B for LeBlanc and More
As happy as Hymas and Kitchen can be, Monster Energy/Star Racing Yamaha’s Matt Leblanc has reason to crow, also. He won the 250 B and 450 B titles, continuing a solid evolution for a rider who has run up front at Loretta’s for a long time. He did admit to getting nervous in the final 250 B moto. While sitting on a big points lead, he tried to ride defensive and safe, suffered some arm pump, and ended up finishing fifth. It was enough to win the title, though, which is saying a lot in the class that featured Thrasher, Hymas, Romano and Reynolds.
Really, there’s so much talent stacked in this year’s Schoolboy and B ranks it makes it almost impossible to predict the next year or two.
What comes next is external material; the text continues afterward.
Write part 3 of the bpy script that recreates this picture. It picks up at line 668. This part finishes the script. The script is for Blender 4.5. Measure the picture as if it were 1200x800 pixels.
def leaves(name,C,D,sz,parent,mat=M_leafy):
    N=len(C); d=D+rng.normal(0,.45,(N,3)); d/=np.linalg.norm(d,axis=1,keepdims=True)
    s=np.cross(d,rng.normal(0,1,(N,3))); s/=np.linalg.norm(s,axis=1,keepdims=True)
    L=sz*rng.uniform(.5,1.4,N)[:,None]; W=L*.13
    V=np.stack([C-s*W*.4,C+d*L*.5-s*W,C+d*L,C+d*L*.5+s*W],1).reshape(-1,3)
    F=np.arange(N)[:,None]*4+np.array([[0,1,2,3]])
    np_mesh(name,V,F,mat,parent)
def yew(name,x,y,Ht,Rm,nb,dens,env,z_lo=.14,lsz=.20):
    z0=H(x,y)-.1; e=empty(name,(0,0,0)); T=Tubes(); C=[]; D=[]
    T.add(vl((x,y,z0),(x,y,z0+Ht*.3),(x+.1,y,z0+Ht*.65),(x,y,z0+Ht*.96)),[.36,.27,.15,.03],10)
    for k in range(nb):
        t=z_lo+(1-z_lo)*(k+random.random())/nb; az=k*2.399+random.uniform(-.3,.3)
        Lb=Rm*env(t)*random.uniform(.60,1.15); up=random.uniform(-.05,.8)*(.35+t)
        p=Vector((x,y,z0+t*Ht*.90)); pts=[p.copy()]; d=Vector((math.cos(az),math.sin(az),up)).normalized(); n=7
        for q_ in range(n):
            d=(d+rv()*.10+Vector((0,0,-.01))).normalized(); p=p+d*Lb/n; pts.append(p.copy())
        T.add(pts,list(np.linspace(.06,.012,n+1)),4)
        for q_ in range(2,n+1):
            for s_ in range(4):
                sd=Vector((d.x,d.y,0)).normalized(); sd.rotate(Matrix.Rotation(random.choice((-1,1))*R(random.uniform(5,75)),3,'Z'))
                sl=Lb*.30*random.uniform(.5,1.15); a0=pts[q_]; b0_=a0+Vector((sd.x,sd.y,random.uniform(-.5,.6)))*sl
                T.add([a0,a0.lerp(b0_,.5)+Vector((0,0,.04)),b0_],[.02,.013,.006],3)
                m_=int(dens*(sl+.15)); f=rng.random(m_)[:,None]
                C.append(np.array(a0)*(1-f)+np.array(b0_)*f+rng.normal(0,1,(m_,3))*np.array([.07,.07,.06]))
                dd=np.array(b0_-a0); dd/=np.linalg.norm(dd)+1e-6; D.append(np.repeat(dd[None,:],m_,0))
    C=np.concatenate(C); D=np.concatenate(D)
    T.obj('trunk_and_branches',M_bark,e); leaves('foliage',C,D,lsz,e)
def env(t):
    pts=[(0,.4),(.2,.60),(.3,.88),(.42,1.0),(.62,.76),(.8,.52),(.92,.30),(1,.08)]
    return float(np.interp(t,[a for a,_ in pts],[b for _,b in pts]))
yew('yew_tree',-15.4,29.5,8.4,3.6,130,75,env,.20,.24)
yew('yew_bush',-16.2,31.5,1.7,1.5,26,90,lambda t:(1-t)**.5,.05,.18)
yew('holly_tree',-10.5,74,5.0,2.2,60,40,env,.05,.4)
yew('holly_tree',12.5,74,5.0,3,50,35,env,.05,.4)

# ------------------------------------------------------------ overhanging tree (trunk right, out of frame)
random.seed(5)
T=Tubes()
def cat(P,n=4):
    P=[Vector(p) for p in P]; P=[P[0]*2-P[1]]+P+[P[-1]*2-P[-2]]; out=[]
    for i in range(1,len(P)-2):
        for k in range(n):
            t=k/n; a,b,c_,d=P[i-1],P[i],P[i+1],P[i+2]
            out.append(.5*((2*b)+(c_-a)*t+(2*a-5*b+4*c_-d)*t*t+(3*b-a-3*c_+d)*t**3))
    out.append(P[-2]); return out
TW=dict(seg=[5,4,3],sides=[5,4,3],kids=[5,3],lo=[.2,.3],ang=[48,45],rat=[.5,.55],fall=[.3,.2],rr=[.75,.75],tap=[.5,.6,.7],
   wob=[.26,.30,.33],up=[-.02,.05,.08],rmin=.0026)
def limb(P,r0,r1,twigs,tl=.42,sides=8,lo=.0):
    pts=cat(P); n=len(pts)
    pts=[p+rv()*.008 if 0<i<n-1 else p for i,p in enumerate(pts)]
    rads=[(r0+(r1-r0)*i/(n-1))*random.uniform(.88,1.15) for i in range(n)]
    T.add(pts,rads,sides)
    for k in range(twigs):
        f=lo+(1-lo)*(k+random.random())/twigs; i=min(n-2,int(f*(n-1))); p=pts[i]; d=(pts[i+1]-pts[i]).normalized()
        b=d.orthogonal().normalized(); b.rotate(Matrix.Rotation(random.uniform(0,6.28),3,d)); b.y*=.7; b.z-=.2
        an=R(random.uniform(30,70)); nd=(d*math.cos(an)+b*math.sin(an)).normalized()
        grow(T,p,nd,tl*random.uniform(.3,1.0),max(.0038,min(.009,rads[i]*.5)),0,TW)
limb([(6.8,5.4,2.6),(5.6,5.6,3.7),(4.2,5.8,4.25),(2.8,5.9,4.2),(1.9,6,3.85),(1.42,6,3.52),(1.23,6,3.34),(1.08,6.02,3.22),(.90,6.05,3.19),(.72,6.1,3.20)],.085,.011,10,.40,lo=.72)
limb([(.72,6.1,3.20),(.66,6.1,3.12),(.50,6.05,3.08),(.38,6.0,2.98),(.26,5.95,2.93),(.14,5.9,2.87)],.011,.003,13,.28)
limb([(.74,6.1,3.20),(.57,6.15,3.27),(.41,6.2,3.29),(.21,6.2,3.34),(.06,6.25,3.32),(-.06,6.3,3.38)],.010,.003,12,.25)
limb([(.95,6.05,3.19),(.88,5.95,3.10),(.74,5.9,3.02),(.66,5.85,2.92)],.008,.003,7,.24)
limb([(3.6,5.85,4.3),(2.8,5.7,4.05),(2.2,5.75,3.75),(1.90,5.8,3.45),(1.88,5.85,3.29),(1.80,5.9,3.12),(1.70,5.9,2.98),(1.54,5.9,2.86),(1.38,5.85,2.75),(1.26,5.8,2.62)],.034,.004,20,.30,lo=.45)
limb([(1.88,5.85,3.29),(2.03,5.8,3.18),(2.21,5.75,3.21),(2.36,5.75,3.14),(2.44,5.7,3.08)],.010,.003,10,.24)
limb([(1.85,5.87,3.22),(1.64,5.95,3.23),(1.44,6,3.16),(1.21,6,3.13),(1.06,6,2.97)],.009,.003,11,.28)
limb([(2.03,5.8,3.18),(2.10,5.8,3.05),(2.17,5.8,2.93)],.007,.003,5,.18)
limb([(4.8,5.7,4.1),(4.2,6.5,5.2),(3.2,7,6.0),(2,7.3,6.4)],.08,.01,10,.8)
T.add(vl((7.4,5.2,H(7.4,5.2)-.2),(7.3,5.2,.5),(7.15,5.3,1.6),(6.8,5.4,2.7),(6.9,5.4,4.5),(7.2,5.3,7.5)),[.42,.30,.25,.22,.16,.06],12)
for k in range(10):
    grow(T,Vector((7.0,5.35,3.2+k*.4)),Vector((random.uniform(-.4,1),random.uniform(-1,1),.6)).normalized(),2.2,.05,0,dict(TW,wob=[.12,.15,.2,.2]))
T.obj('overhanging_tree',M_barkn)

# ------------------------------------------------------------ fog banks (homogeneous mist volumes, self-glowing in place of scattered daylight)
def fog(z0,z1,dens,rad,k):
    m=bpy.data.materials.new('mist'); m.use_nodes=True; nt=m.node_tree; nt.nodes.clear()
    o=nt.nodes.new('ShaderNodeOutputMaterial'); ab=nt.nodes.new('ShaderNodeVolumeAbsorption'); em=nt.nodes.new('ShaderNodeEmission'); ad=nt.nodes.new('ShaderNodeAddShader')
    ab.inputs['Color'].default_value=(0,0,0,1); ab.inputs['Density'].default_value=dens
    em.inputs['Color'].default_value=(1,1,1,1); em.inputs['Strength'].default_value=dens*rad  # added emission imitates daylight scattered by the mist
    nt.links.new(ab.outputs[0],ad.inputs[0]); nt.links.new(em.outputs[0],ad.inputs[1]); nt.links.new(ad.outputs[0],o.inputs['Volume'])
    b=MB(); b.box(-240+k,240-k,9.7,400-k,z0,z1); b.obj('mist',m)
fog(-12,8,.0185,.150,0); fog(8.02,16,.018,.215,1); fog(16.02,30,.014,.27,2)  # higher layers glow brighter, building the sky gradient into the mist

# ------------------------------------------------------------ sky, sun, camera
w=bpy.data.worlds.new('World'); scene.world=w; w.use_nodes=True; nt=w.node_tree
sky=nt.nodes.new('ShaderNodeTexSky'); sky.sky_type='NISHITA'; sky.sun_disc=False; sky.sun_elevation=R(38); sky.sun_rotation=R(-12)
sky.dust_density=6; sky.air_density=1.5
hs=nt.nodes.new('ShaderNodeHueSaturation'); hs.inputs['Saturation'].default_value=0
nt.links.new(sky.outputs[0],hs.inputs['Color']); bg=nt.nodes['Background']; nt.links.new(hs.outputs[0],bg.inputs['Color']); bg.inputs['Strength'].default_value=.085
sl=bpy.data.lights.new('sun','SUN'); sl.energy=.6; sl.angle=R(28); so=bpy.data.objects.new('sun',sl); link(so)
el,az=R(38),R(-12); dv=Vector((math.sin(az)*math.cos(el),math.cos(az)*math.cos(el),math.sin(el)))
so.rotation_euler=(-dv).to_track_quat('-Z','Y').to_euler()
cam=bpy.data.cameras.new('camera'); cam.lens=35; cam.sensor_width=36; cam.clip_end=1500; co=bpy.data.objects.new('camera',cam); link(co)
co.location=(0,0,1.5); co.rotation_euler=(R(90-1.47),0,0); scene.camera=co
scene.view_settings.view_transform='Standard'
Literally, Vohland (who ruled on a 125), Daxton Bennick and Nick Romano (who ran up front in B at just 14 years old), Thrasher (super-fast but ran out of time), Kitchen (swept both Limited classes), Hymas (first title), LeBlanc (two titles), Reynolds (showed some of his old speed while returning from injuries) and others all have reason to head home from the Ranch thinking, “Yep, I’m going to be the next big star.” Plus, we're probably leaving out several other fast kids, who now have parents reading this and getting all mad they didn't get mentioned.
Oh, then you have DiFrancesco ready to get on big bikes. The train of talent just keeps on coming!
Here Now
Those are all names for the future. Today’s star graduate is Stilez Robertson, who won a great final-moto showdown with Mason Gonzales to lock down the Open Pro Sport Title, a match for his 250 Pro Sport Title collected on Friday. That made him the obvious pick for the AMA Nicky Hayden Amateur Horizon Award, and the highest-profile debut for this weekend’s Lucas Oil AMA Pro Motocross Championship opener, also at Loretta’s. Gonzales will be there, also, on his Rock River Yamaha, and BarX Suzuki’s Dilan Schwartz will debut, too. Will these guys have any sort of advantage on a track they just raced on for a whole week? This is a once-in-a-lifetime chance to find out, because this will be the only year pro races ever go off the gate at Loretta’s.